Return the material word for word. Do not include the pictures.

-- BEGIN DATA LINES --

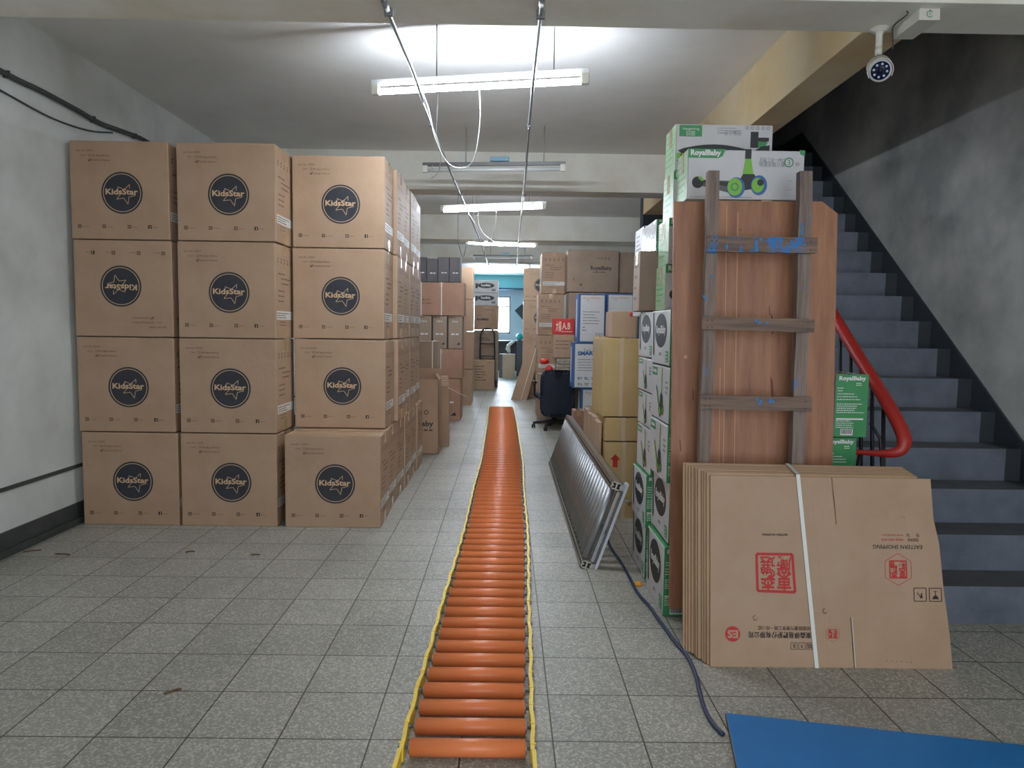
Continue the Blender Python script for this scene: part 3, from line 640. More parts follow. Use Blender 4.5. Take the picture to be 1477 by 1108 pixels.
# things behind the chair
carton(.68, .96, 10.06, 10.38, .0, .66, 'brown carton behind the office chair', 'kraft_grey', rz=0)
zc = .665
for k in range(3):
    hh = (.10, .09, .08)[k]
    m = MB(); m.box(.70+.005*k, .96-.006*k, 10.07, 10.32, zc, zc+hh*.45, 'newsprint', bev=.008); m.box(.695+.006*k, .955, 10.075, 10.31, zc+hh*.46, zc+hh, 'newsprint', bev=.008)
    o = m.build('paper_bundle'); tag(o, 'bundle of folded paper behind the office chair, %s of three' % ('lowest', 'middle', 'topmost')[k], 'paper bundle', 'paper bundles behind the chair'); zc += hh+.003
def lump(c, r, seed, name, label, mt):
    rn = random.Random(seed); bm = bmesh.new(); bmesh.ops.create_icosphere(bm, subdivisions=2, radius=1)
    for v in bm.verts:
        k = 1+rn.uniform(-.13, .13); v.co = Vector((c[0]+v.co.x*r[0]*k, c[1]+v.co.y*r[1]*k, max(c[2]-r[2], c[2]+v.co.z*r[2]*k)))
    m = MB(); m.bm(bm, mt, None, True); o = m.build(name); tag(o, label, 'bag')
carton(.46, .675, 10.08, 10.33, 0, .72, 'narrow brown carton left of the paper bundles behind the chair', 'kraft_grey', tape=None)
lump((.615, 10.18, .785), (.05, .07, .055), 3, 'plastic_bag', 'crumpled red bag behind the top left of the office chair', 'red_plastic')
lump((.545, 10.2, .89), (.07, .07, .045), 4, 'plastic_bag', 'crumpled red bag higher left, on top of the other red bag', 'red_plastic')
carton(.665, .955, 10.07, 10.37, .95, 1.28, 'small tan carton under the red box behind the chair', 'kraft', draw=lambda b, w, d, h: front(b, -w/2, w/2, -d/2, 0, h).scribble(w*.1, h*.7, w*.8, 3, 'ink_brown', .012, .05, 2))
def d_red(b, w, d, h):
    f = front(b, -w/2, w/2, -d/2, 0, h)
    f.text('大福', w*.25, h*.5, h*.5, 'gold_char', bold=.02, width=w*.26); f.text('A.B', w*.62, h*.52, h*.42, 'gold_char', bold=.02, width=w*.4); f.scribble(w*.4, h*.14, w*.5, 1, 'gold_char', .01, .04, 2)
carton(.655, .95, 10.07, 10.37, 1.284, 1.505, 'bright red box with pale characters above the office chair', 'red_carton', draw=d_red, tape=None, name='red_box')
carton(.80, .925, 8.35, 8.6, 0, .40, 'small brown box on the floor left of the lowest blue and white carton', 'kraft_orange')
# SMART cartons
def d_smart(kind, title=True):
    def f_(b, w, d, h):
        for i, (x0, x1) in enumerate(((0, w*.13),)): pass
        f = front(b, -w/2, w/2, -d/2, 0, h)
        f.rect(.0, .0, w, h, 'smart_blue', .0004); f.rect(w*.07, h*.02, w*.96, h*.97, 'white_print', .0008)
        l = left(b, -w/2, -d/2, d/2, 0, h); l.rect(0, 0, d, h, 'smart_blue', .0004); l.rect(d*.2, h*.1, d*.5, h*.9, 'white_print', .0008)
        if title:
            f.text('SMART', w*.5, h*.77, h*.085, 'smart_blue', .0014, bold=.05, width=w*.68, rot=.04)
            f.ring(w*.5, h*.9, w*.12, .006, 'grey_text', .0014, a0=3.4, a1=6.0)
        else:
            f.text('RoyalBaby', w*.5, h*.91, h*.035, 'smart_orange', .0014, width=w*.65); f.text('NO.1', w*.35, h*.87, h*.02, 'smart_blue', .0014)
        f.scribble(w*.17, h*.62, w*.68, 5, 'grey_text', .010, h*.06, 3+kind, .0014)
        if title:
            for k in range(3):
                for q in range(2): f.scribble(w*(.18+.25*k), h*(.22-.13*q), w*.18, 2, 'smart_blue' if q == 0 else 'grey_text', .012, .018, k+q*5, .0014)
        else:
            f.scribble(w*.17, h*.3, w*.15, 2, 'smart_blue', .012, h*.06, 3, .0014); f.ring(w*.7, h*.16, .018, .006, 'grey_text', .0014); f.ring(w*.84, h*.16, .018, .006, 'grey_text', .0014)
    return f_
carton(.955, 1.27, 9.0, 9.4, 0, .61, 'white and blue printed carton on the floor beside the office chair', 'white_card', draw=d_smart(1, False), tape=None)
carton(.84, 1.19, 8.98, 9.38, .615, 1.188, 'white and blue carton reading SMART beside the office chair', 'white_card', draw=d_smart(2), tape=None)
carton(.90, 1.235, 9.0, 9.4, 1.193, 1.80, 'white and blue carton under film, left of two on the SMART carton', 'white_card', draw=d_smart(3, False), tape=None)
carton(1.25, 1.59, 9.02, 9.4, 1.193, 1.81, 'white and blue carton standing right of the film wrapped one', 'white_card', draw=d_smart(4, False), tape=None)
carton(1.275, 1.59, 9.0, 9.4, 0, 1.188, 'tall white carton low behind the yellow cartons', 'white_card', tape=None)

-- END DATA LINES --

RESULT:
Continue the Blender Python script for this scene: part 3, from line 640. More parts follow. Use Blender 4.5. Take the picture to be 1477 by 1108 pixels.
# things behind the chair
carton(.68, .96, 10.06, 10.38, .0, .66, 'brown carton behind the office chair', 'kraft_grey', rz=0)
zc = .665
for k in range(3):
    hh = (.10, .09, .08)[k]
    m = MB(); m.box(.70+.005*k, .96-.006*k, 10.07, 10.32, zc, zc+hh*.45, 'newsprint', bev=.008); m.box(.695+.006*k, .955, 10.075, 10.31, zc+hh*.46, zc+hh, 'newsprint', bev=.008)
    o = m.build('paper_bundle'); tag(o, 'bundle of folded paper behind the office chair, %s of three' % ('lowest', 'middle', 'topmost')[k], 'paper bundle', 'paper bundles behind the chair'); zc += hh+.003
def lump(c, r, seed, name, label, mt):
    rn = random.Random(seed); bm = bmesh.new(); bmesh.ops.create_icosphere(bm, subdivisions=2, radius=1)
    for v in bm.verts:
        k = 1+rn.uniform(-.13, .13); v.co = Vector((c[0]+v.co.x*r[0]*k, c[1]+v.co.y*r[1]*k, max(c[2]-r[2], c[2]+v.co.z*r[2]*k)))
    m = MB(); m.bm(bm, mt, None, True); o = m.build(name); tag(o, label, 'bag')
carton(.46, .675, 10.08, 10.33, 0, .72, 'narrow brown carton left of the paper bundles behind the chair', 'kraft_grey', tape=None)
lump((.615, 10.18, .785), (.05, .07, .055), 3, 'plastic_bag', 'crumpled red bag behind the top left of the office chair', 'red_plastic')
lump((.545, 10.2, .89), (.07, .07, .045), 4, 'plastic_bag', 'crumpled red bag higher left, on top of the other red bag', 'red_plastic')
carton(.665, .955, 10.07, 10.37, .95, 1.28, 'small tan carton under the red box behind the chair', 'kraft', draw=lambda b, w, d, h: front(b, -w/2, w/2, -d/2, 0, h).scribble(w*.1, h*.7, w*.8, 3, 'ink_brown', .012, .05, 2))
def d_red(b, w, d, h):
    f = front(b, -w/2, w/2, -d/2, 0, h)
    f.text('大福', w*.25, h*.5, h*.5, 'gold_char', bold=.02, width=w*.26); f.text('A.B', w*.62, h*.52, h*.42, 'gold_char', bold=.02, width=w*.4); f.scribble(w*.4, h*.14, w*.5, 1, 'gold_char', .01, .04, 2)
carton(.655, .95, 10.07, 10.37, 1.284, 1.505, 'bright red box with pale characters above the office chair', 'red_carton', draw=d_red, tape=None, name='red_box')
carton(.80, .925, 8.35, 8.6, 0, .40, 'small brown box on the floor left of the lowest blue and white carton', 'kraft_orange')
# SMART cartons
def d_smart(kind, title=True):
    def f_(b, w, d, h):
        for i, (x0, x1) in enumerate(((0, w*.13),)): pass
        f = front(b, -w/2, w/2, -d/2, 0, h)
        f.rect(.0, .0, w, h, 'smart_blue', .0004); f.rect(w*.07, h*.02, w*.96, h*.97, 'white_print', .0008)
        l = left(b, -w/2, -d/2, d/2, 0, h); l.rect(0, 0, d, h, 'smart_blue', .0004); l.rect(d*.2, h*.1, d*.5, h*.9, 'white_print', .0008)
        if title:
            f.text('SMART', w*.5, h*.77, h*.085, 'smart_blue', .0014, bold=.05, width=w*.68, rot=.04)
            f.ring(w*.5, h*.9, w*.12, .006, 'grey_text', .0014, a0=3.4, a1=6.0)
        else:
            f.text('RoyalBaby', w*.5, h*.91, h*.035, 'smart_orange', .0014, width=w*.65); f.text('NO.1', w*.35, h*.87, h*.02, 'smart_blue', .0014)
        f.scribble(w*.17, h*.62, w*.68, 5, 'grey_text', .010, h*.06, 3+kind, .0014)
        if title:
            for k in range(3):
                for q in range(2): f.scribble(w*(.18+.25*k), h*(.22-.13*q), w*.18, 2, 'smart_blue' if q == 0 else 'grey_text', .012, .018, k+q*5, .0014)
        else:
            f.scribble(w*.17, h*.3, w*.15, 2, 'smart_blue', .012, h*.06, 3, .0014); f.ring(w*.7, h*.16, .018, .006, 'grey_text', .0014); f.ring(w*.84, h*.16, .018, .006, 'grey_text', .0014)
    return f_
carton(.955, 1.27, 9.0, 9.4, 0, .61, 'white and blue printed carton on the floor beside the office chair', 'white_card', draw=d_smart(1, False), tape=None)
carton(.84, 1.19, 8.98, 9.38, .615, 1.188, 'white and blue carton reading SMART beside the office chair', 'white_card', draw=d_smart(2), tape=None)
carton(.90, 1.235, 9.0, 9.4, 1.193, 1.80, 'white and blue carton under film, left of two on the SMART carton', 'white_card', draw=d_smart(3, False), tape=None)
carton(1.25, 1.59, 9.02, 9.4, 1.193, 1.81, 'white and blue carton standing right of the film wrapped one', 'white_card', draw=d_smart(4, False), tape=None)
carton(1.275, 1.59, 9.0, 9.4, 0, 1.188, 'tall white carton low behind the yellow cartons', 'white_card', tape=None)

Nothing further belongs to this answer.